Set priorities and schedules

To make the best use of your time and keep life from being harried, think about priorities for family members and then schedule them into the week.

For children

  • Before school begins, discuss what extracurricular activities your child will participate in. If your child needs a little extra encouragement to take piano lessons or to take swimming lessons, now is the time to go over the benefits of these activities. If, however, your child needs to have limits set, have her pick her favorite activities and forego the rest. Be realistic and don't fall victim to over-programming.
  • Make sure to leave enough time to do homework and for family time.

For parents

Determine how much time you can give to the school each month as a volunteer and an involved parent: in the classroom, on field trips, for fundraising events, and on school-wide committees.

For the family

Start a family calendar in a common area where each family member can have their activities written down.

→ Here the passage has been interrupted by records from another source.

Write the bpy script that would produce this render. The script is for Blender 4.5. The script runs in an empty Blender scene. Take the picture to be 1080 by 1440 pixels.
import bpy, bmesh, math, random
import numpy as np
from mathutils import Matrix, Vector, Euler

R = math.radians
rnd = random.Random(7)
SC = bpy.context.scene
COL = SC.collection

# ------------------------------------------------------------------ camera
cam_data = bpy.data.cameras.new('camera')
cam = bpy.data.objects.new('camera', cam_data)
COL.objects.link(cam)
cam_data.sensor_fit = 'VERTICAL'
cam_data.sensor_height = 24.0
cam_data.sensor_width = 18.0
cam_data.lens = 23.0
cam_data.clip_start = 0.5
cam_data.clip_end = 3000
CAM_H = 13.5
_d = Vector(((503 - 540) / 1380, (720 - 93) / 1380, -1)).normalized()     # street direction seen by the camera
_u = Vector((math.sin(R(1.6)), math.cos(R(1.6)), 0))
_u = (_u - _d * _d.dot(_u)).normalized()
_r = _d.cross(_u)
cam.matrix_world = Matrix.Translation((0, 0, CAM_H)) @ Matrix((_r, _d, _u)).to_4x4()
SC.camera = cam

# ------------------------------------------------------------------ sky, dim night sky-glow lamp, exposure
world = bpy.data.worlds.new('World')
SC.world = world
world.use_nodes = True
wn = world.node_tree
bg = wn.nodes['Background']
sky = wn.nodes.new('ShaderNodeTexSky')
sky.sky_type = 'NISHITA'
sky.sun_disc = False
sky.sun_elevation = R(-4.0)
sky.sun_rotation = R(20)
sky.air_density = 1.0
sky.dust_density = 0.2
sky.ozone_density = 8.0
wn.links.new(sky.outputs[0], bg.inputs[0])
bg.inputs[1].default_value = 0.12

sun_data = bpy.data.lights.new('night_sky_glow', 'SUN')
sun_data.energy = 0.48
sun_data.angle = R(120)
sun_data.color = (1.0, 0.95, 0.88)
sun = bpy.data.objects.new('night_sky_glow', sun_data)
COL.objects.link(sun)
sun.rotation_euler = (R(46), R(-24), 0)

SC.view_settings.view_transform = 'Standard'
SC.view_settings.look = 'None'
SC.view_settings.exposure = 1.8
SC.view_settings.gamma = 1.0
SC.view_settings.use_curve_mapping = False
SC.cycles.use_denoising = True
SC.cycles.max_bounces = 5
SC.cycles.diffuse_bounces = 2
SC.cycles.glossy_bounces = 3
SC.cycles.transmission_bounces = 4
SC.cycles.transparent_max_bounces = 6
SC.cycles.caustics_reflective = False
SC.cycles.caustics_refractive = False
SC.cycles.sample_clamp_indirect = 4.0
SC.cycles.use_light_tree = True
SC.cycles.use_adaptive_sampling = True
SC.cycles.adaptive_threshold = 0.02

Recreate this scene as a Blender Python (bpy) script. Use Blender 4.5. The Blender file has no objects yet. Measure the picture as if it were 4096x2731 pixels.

Arrange for transportation

Everyone will feel better if transportation to and from school is addressed well before the start of the school year, particularly if your child is taking the bus.

Taking the bus

  • Remember to get the new bus schedule!
  • If your child will be taking a bus for the first time, discuss the bus route and bus safety rules with her.

Driving

  • If you will be driving your child, have a backup arrangement with another parent in case you are delayed for some reason.
  • Confirm carpool arrangements in advance and make sure your child knows who will be picking him up before and after school.
  • Become familiar with your school's traffic safety rules, as well as drop-off and pick-up procedures.

Confirm your after-school care arrangements

Most after-school care arrangements must be made months ahead, frequently in the winter or spring before your child starts school. As the school year approaches, however, it's a good idea to confirm your plans.

  • Make sure your child knows where he is going after school.
  • Double-check on your care plans and communicate with the provider a few days before school starts.